Abbas: "We will not force anyone
to resume dialogue"

Abbas, speaking at a news conference in the occupied West Bank city of Ramallah, said: "We...underline our determination to pursue the dialogue with the movements which criticised us on this issue." 

Hamas was quick to reject his call. Senior Hamas official Ismail Abu Shanab ruled out talks with Abbas as he had not "changed his attitude from Aqaba". 

Islamic Jihad leader Mohammad al-Hindi welcomed Abbas's comments, but urged Palestinian officials to reject the premier's Aqaba speech.

Two days after the Aqaba summit Hamas broke off dialogue with Abbas, saying he did not represent the Palestinian people. The Palestinian premier was accused of being too conciliatory towards Israel at last week's Aqaba summit.

Violence condemned

At Monday's news conference, Abbas also denounced a series of clashes that left five Israeli soldiers and five Palestinian fighters dead on Sunday.

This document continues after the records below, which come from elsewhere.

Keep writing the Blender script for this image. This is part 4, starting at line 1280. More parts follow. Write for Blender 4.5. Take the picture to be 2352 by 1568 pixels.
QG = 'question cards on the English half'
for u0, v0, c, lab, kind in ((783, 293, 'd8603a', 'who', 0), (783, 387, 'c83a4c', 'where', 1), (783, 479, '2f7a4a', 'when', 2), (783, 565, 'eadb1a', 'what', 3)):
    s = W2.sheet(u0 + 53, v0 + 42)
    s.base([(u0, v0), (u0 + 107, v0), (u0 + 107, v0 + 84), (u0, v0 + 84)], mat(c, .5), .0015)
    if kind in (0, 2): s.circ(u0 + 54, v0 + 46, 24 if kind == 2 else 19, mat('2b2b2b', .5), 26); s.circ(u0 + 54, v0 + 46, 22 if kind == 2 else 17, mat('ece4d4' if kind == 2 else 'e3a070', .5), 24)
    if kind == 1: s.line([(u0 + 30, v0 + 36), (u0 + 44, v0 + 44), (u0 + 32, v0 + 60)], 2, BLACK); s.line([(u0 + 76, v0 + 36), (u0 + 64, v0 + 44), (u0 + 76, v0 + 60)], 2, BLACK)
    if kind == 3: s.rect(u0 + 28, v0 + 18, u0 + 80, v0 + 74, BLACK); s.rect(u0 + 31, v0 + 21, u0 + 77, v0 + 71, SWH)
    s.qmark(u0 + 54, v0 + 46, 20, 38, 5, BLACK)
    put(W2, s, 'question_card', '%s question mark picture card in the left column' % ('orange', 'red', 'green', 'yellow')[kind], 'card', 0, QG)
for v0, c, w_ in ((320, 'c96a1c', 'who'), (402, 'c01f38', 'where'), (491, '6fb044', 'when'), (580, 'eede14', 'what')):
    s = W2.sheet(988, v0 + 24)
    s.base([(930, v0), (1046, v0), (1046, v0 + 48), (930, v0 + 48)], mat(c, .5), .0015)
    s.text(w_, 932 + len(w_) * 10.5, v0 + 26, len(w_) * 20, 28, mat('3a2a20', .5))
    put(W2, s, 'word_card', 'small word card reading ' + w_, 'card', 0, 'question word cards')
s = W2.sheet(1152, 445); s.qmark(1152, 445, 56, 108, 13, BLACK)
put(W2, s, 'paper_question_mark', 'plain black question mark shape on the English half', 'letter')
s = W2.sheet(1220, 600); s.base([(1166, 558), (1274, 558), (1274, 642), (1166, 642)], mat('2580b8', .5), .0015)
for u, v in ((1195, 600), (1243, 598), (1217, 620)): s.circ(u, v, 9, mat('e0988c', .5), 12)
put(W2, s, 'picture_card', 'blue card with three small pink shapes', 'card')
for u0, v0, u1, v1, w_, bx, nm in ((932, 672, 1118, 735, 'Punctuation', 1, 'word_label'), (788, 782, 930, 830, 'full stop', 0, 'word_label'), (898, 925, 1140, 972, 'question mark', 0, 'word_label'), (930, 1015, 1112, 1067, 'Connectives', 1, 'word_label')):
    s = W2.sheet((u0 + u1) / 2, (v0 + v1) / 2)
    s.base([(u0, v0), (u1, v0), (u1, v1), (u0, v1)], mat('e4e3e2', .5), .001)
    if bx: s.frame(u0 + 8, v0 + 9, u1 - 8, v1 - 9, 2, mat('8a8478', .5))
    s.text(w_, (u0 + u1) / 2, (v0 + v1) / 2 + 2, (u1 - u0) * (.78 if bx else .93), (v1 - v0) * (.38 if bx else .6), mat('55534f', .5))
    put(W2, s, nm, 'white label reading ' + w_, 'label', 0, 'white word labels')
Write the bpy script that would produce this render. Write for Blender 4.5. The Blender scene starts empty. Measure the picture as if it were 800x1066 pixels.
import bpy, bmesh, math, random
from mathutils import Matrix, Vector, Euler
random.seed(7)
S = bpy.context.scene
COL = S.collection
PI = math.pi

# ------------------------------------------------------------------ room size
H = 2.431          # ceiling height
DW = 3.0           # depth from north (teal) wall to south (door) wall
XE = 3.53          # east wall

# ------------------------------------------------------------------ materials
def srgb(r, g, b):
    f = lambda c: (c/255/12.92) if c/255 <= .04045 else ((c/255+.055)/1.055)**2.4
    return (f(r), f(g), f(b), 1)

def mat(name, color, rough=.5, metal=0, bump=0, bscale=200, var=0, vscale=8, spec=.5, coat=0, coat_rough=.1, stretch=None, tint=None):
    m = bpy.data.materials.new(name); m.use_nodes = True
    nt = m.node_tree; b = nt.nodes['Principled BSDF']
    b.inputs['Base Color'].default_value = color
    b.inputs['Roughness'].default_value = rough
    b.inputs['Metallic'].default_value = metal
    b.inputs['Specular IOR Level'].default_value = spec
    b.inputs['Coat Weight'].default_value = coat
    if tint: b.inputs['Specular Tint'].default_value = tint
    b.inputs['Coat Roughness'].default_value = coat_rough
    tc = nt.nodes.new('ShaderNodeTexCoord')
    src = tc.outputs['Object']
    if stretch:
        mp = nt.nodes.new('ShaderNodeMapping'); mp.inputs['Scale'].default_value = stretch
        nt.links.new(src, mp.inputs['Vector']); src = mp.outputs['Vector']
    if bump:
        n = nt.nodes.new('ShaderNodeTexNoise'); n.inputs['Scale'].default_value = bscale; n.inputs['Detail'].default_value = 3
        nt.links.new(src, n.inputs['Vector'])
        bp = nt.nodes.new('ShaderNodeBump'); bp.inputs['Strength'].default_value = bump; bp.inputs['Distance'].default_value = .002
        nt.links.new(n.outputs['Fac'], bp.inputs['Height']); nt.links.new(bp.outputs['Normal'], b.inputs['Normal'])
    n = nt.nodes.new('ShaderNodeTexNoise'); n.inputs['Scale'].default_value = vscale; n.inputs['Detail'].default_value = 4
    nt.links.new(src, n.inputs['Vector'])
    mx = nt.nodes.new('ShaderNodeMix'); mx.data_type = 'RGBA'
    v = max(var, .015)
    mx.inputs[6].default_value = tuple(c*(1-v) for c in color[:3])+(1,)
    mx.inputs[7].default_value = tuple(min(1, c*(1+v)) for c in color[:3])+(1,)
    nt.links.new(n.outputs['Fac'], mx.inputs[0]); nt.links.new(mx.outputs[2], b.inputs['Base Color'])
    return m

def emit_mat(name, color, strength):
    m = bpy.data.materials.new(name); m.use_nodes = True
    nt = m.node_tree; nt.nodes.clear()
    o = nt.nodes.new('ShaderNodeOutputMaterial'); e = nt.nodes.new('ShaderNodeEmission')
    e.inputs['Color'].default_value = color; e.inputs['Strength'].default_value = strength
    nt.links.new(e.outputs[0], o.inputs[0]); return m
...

"We reject these acts and if they continue they will complicate the situation and make the peace process difficult," he said.

The Palestinian prime minister appealed for Israel to release Palestinian prisoners and ease the suffering of civilians due to crippling curfews.

"We demand President Bush complete what he started in Sharm El-Sheikh and Aqaba, alleviates the suffering of our people, starting with the prisoners.  Stop closures, end house demolitions, remove the shameful wall and dismantle settlements," said Abbas.

Since the Aqaba meeting, the war
of words has intensified

Sharon back-pedales

Earlier, Israeli Prime Minister Ariel Sharon's latest comments in which he reiterated his hardline stance towards Palestinian refugees, triggered a new war of words. 

Sharon’s statements indicate he has back-pedaled from the “road map”, said senior Palestinian aide Nabil Abu Rudeina.

Speaking at the Likud convention, Sharon said Israel would make no further moves in the latest effort to end the violence unless Abbas curbed resistance activities.

He reiterated his hardline stance towards Palestinian refugees, vowing never to allow any to return.

Powell warns Arafat

 

Joining the war of words, US Secretary of State Colin Powell told Arafat that he would be "held to account" if he did anything to undercut the Washington-backed peace "road map".

 

"I recognise he is the elected representative of the Palestinian Authority, and he has standing among Palestinians. But now he has got to use whatever standing he has to make sure that terrorism doesn't derail us again, by speaking out against it," Powell said in a CNN television interview.

 

The US national security adviser Condoleeza Rice said the death of five Israeli soldiers on Sunday should not derail the Middle-East peace process.

 

"The parties need to stay on track," Rice said on NBC television's "Meet the Press" programme.

 

In other developments:

  • Israel's army met settler leaders on Monday to give them a list of settlements to be up-rooted. If settlers failed to voluntarily evacuate, the army would up root settlements overnight, Israel's public radio said. The majority of settlements listed are not inhabited.

  • Israel's Foreign Minister Silvan Shalom began talks in Russia on the Middle East peace process. Shalom held two-hour talks with his Russian counterpart Igov Ivanov.

  • Abbas refused to hold talks with his Italian counterpart Silvio Berlusconi over the latter's refusal to meet Palestinian President Yasser Arafat, said sources in the Premier's office.

At the Aqaba summit Abbas and Sharon vowed to support the US-backed "road map" aimed at ending the Palestinian-Israeli conflict.

The plan calls for dismantling of Jewish settlements. Israel has said it will only dismantle settlements it deems illegal. Under international law all settlements are illegal.